Reign 6 May 1249 – 30 May 1249
Predecessor Haraldr Óláfsson
Successor Haraldr Guðrøðarson
Died 30 May 1249
Burial Rushen Abbey
House Crovan dynasty
Father Óláfr Guðrøðarson
Mother Cairistíona inghean Fearchair

Rǫgnvaldr Óláfsson (died 30 May 1249) was a mid-thirteenth-century King of Mann and the Isles who was assassinated after a reign of less than a month. As a son of Óláfr Guðrøðarson, King of Mann and the Isles, Rǫgnvaldr Óláfsson was a member of the Crovan dynasty. When his father died in 1237, the kingship was assumed by Haraldr Óláfsson. The latter was lost at sea late in 1248, and the following year Rǫgnvaldr Óláfsson succeeded him as king.

Only weeks after gaining the kingship, Rǫgnvaldr Óláfsson was slain by a knight named Ívarr and his accomplices. The kingship was then seized by Haraldr Guðrøðarson, Rǫgnvaldr Óláfsson's first cousin once removed, suggesting that the killers and the new king had colluded together. The assassination, therefore, appears to have been a continuation of the vicious family feud that had engulfed the Crovan dynasty since the late twelfth century, when Rǫgnvaldr Óláfsson's father and Haraldr Guðrøðarson's grandfather first contested the kingship of the Isles.

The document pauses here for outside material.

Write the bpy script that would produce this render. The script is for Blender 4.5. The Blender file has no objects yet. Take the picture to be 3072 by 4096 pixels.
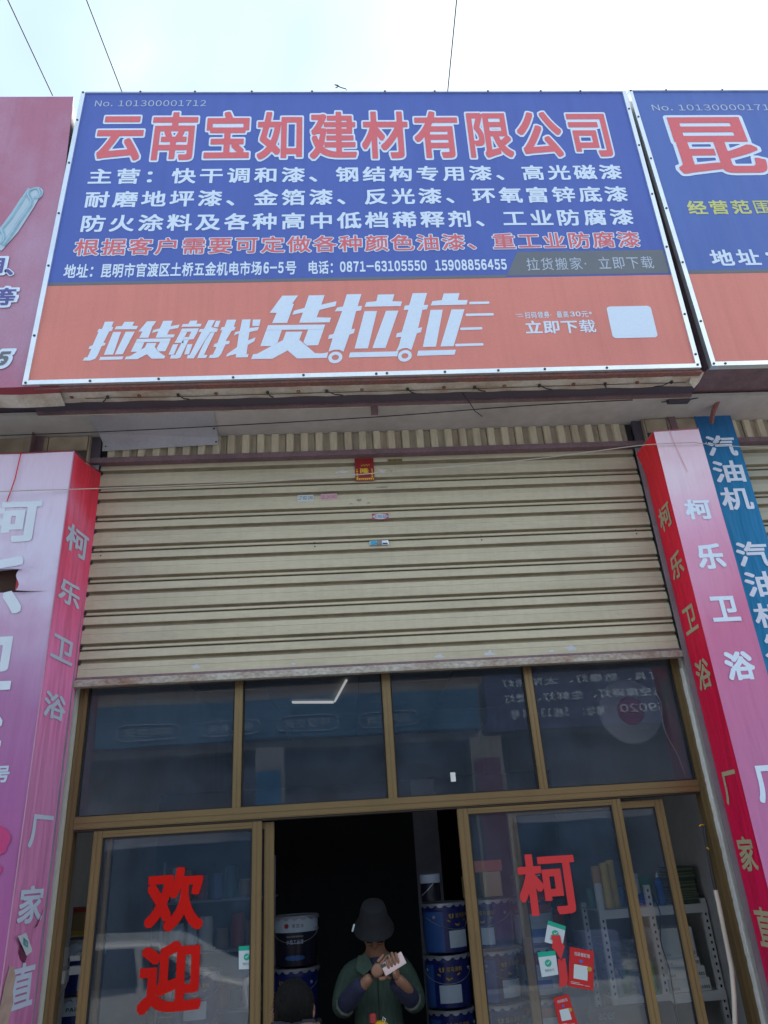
import bpy, bmesh, math, random
import numpy as np
from mathutils import Vector, Matrix, geometry
random.seed(7)
R = math.radians
C = bpy.context.scene.collection
scene = bpy.context.scene

# ---------------------------------------------------------------- camera
PITCH, YAW, ROLL = .4402, .0686, -.0663
fw = Vector((math.sin(YAW)*math.cos(PITCH), math.cos(YAW)*math.cos(PITCH), math.sin(PITCH)))
rt0 = Vector((math.cos(YAW), -math.sin(YAW), 0)); up0 = rt0.cross(fw)
rt = math.cos(ROLL)*rt0 + math.sin(ROLL)*up0
up = -math.sin(ROLL)*rt0 + math.cos(ROLL)*up0
cam_d = bpy.data.cameras.new('camera'); cam = bpy.data.objects.new('camera', cam_d); C.objects.link(cam)
M = Matrix.Identity(4)
for i in range(3):
    M[i][0] = rt[i]; M[i][1] = up[i]; M[i][2] = -fw[i]
M.translation = (-.2563, -4.3737, 1.9)
cam.matrix_world = M
cam_d.sensor_fit = 'VERTICAL'; cam_d.sensor_height = 36; cam_d.lens = 36*2967.92/4096
cam_d.clip_start = .05; cam_d.clip_end = 500
scene.camera = cam

# ---------------------------------------------------------------- sky, sun, exposure
SUN_DIR = Vector((.40, .42, .82)).normalized()           # towards the sun: behind the shop, up to the right
el = math.asin(SUN_DIR.z); az = math.atan2(SUN_DIR.x, SUN_DIR.y)
w = bpy.data.worlds.new('World'); scene.world = w; w.use_nodes = True
nt = w.node_tree; N = nt.nodes; L = nt.links; N.clear()
out = N.new('ShaderNodeOutputWorld'); bg = N.new('ShaderNodeBackground'); bg.inputs[1].default_value = .1
L.new(bg.outputs[0], out.inputs[0])
sky = N.new('ShaderNodeTexSky'); sky.sky_type = 'NISHITA'; sky.sun_disc = False
sky.sun_elevation = el; sky.sun_rotation = az; sky.air_density = 1.0; sky.dust_density = 2.5
tc = N.new('ShaderNodeTexCoord')
mp = N.new('ShaderNodeMapping'); mp.inputs['Scale'].default_value = (1, 1, 1.6); mp.inputs['Location'].default_value = (20.2, 8.4, .1)
L.new(tc.outputs['Generated'], mp.inputs[0])
no = N.new('ShaderNodeTexNoise'); no.inputs['Scale'].default_value = 1.8; no.inputs['Detail'].default_value = 3.5; no.inputs['Roughness'].default_value = .5; no.inputs['Distortion'].default_value = .3
L.new(mp.outputs[0], no.inputs[0])
rp = N.new('ShaderNodeValToRGB'); e_ = rp.color_ramp.elements; e_.new(.46); e_.new(.56); e_[0].position = .36; e_[1].position = .51; e_[2].position = .60; e_[3].position = .74
for k_, c_ in enumerate(((3.0, 4.2, 6.2), (4.4, 5.5, 6.3), (8.0, 8.8, 9.2), (30, 30.6, 31))): e_[k_].color = (*c_, 1)
L.new(no.outputs['Fac'], rp.inputs[0])
dt = N.new('ShaderNodeVectorMath'); dt.operation = 'DOT_PRODUCT'; dt.inputs[1].default_value = SUN_DIR
nrm = N.new('ShaderNodeVectorMath'); nrm.operation = 'NORMALIZE'; L.new(tc.outputs['Generated'], nrm.inputs[0])
L.new(nrm.outputs[0], dt.inputs[0])
pw = N.new('ShaderNodeMath'); pw.operation = 'POWER'; pw.inputs[1].default_value = 170; pw.use_clamp = True
L.new(dt.outputs['Value'], pw.inputs[0])
gl = N.new('ShaderNodeMix'); gl.data_type = 'RGBA'; gl.blend_type = 'MIX'
gl.inputs[7].default_value = (26, 25.5, 25, 1)
L.new(pw.outputs[0], gl.inputs[0]); L.new(rp.outputs[0], gl.inputs[6])
mx = N.new('ShaderNodeMix'); mx.data_type = 'RGBA'; mx.inputs[0].default_value = .86
L.new(sky.outputs[0], mx.inputs[6]); L.new(gl.outputs[2], mx.inputs[7]); L.new(mx.outputs[2], bg.inputs[0])
sd = bpy.data.lights.new('sun', 'SUN'); sd.energy = 3.2; sd.angle = R(12); sd.color = (1, .96, .9)
so = bpy.data.objects.new('sun', sd); C.objects.link(so); so.location = (4, 6, 14)
so.rotation_euler = SUN_DIR.to_track_quat('Z', 'Y').to_euler()
vs = scene.view_settings; vs.view_transform = 'Standard'; vs.look = 'None'; vs.gamma = 1; vs.exposure = 1.08; vs.use_curve_mapping = False
scene.render.engine = 'CYCLES'
scene.cycles.max_bounces = 8; scene.cycles.transparent_max_bounces = 16; scene.cycles.use_denoising = True
scene.cycles.sample_clamp_indirect = 8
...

Rǫgnvaldr Óláfsson was one of several sons of Óláfr Guðrøðarson, King of Mann and the Isles (died 1237), and thus a member of the Crovan dynasty. Although Óláfr is known to have had two wives, and no contemporaneous source names the mother of his children, there is evidence suggesting that their mother may have been Óláfr's second wife: Cairistíona, daughter of Fearchar mac an tSagairt, Earl of Ross (died c.1251). Specifically, the Chronicle of Mann states that, when Óláfr died in 1237, he was succeeded by his fourteen-year-old son, Haraldr Óláfsson (died 1248). This source therefore dates Haraldr Óláfsson's birth to 1223, about the time when Óláfr and Fearchar allied themselves in marriage. The ancestral origins of Fearchar's family are unknown, although he appears to have been a native of eastern Ross. The Norse-Gaelic Crovan dynasty, founded by Rǫgnvaldr Óláfsson's paternal great-great grandfather, held royal power in the Isles from the late eleventh to the mid thirteenth century. Consisting of a region roughly encompassing the Hebrides and Mann, the Isles are named in Old Norse sources as Suðreyjar ("Southern Isles"), and in Gaelic sources as Innsi Gall ("Islands of the Foreigners"). Various documentary sources, in the form of contemporary chronicles and sagas, reveal that during the dynasty's tenure of power, the kings of the Isles tended to acknowledge the authority of the kings of Norway.